__3D scene scripts__
■ ■ ■ ■ ■ ■ ■
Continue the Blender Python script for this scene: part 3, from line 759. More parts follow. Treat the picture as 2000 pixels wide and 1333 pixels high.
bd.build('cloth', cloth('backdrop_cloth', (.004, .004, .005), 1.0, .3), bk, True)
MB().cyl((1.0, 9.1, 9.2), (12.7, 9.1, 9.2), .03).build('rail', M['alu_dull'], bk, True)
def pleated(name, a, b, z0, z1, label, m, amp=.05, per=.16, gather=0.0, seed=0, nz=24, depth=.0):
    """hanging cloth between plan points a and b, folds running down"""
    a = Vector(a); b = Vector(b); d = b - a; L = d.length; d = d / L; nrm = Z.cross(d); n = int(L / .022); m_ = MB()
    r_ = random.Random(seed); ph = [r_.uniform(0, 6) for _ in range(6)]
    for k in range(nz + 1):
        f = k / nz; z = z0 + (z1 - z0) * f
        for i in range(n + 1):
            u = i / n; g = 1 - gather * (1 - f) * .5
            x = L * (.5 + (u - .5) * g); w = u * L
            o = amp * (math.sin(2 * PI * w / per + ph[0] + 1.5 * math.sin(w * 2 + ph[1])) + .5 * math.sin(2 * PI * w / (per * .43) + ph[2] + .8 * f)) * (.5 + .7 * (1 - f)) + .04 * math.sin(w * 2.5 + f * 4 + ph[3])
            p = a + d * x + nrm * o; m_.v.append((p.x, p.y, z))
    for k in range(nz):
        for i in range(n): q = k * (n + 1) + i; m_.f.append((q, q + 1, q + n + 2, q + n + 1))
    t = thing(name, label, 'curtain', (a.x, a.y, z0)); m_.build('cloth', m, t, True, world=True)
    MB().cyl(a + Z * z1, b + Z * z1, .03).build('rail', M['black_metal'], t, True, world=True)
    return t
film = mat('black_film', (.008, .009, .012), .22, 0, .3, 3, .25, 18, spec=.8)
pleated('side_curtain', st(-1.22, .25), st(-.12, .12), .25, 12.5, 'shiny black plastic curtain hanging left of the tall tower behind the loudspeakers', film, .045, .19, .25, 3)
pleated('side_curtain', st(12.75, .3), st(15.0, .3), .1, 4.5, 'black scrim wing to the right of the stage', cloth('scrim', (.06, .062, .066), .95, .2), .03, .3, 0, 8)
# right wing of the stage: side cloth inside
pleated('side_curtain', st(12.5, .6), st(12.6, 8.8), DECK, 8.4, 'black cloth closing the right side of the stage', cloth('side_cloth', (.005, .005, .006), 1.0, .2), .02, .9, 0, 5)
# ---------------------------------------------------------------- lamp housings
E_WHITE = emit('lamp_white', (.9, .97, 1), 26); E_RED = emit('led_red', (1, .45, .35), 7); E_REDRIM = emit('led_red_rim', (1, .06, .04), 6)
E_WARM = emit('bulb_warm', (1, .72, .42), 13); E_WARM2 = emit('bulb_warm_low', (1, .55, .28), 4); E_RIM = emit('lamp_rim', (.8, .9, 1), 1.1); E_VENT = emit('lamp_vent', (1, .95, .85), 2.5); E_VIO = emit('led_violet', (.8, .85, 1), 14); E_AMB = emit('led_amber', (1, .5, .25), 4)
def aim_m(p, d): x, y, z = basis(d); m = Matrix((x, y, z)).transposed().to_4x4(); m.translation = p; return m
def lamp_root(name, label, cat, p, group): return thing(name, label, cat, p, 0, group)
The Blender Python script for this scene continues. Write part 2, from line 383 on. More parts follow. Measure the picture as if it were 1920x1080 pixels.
■ ■ ■ ■ ■ ■ ■
__WHAT NEEDS TO BE DONE__
All of the lines above must be returned exactly.

__SOLUTION__
Continue the Blender Python script for this scene: part 3, from line 759. More parts follow. Treat the picture as 2000 pixels wide and 1333 pixels high.
bd.build('cloth', cloth('backdrop_cloth', (.004, .004, .005), 1.0, .3), bk, True)
MB().cyl((1.0, 9.1, 9.2), (12.7, 9.1, 9.2), .03).build('rail', M['alu_dull'], bk, True)
def pleated(name, a, b, z0, z1, label, m, amp=.05, per=.16, gather=0.0, seed=0, nz=24, depth=.0):
    """hanging cloth between plan points a and b, folds running down"""
    a = Vector(a); b = Vector(b); d = b - a; L = d.length; d = d / L; nrm = Z.cross(d); n = int(L / .022); m_ = MB()
    r_ = random.Random(seed); ph = [r_.uniform(0, 6) for _ in range(6)]
    for k in range(nz + 1):
        f = k / nz; z = z0 + (z1 - z0) * f
        for i in range(n + 1):
            u = i / n; g = 1 - gather * (1 - f) * .5
            x = L * (.5 + (u - .5) * g); w = u * L
            o = amp * (math.sin(2 * PI * w / per + ph[0] + 1.5 * math.sin(w * 2 + ph[1])) + .5 * math.sin(2 * PI * w / (per * .43) + ph[2] + .8 * f)) * (.5 + .7 * (1 - f)) + .04 * math.sin(w * 2.5 + f * 4 + ph[3])
            p = a + d * x + nrm * o; m_.v.append((p.x, p.y, z))
    for k in range(nz):
        for i in range(n): q = k * (n + 1) + i; m_.f.append((q, q + 1, q + n + 2, q + n + 1))
    t = thing(name, label, 'curtain', (a.x, a.y, z0)); m_.build('cloth', m, t, True, world=True)
    MB().cyl(a + Z * z1, b + Z * z1, .03).build('rail', M['black_metal'], t, True, world=True)
    return t
film = mat('black_film', (.008, .009, .012), .22, 0, .3, 3, .25, 18, spec=.8)
pleated('side_curtain', st(-1.22, .25), st(-.12, .12), .25, 12.5, 'shiny black plastic curtain hanging left of the tall tower behind the loudspeakers', film, .045, .19, .25, 3)
pleated('side_curtain', st(12.75, .3), st(15.0, .3), .1, 4.5, 'black scrim wing to the right of the stage', cloth('scrim', (.06, .062, .066), .95, .2), .03, .3, 0, 8)
# right wing of the stage: side cloth inside
pleated('side_curtain', st(12.5, .6), st(12.6, 8.8), DECK, 8.4, 'black cloth closing the right side of the stage', cloth('side_cloth', (.005, .005, .006), 1.0, .2), .02, .9, 0, 5)
# ---------------------------------------------------------------- lamp housings
E_WHITE = emit('lamp_white', (.9, .97, 1), 26); E_RED = emit('led_red', (1, .45, .35), 7); E_REDRIM = emit('led_red_rim', (1, .06, .04), 6)
E_WARM = emit('bulb_warm', (1, .72, .42), 13); E_WARM2 = emit('bulb_warm_low', (1, .55, .28), 4); E_RIM = emit('lamp_rim', (.8, .9, 1), 1.1); E_VENT = emit('lamp_vent', (1, .95, .85), 2.5); E_VIO = emit('led_violet', (.8, .85, 1), 14); E_AMB = emit('led_amber', (1, .5, .25), 4)
def aim_m(p, d): x, y, z = basis(d); m = Matrix((x, y, z)).transposed().to_4x4(); m.translation = p; return m
def lamp_root(name, label, cat, p, group): return thing(name, label, cat, p, 0, group)
The Blender Python script for this scene continues. Write part 2, from line 383 on. More parts follow. Measure the picture as if it were 1920x1080 pixels.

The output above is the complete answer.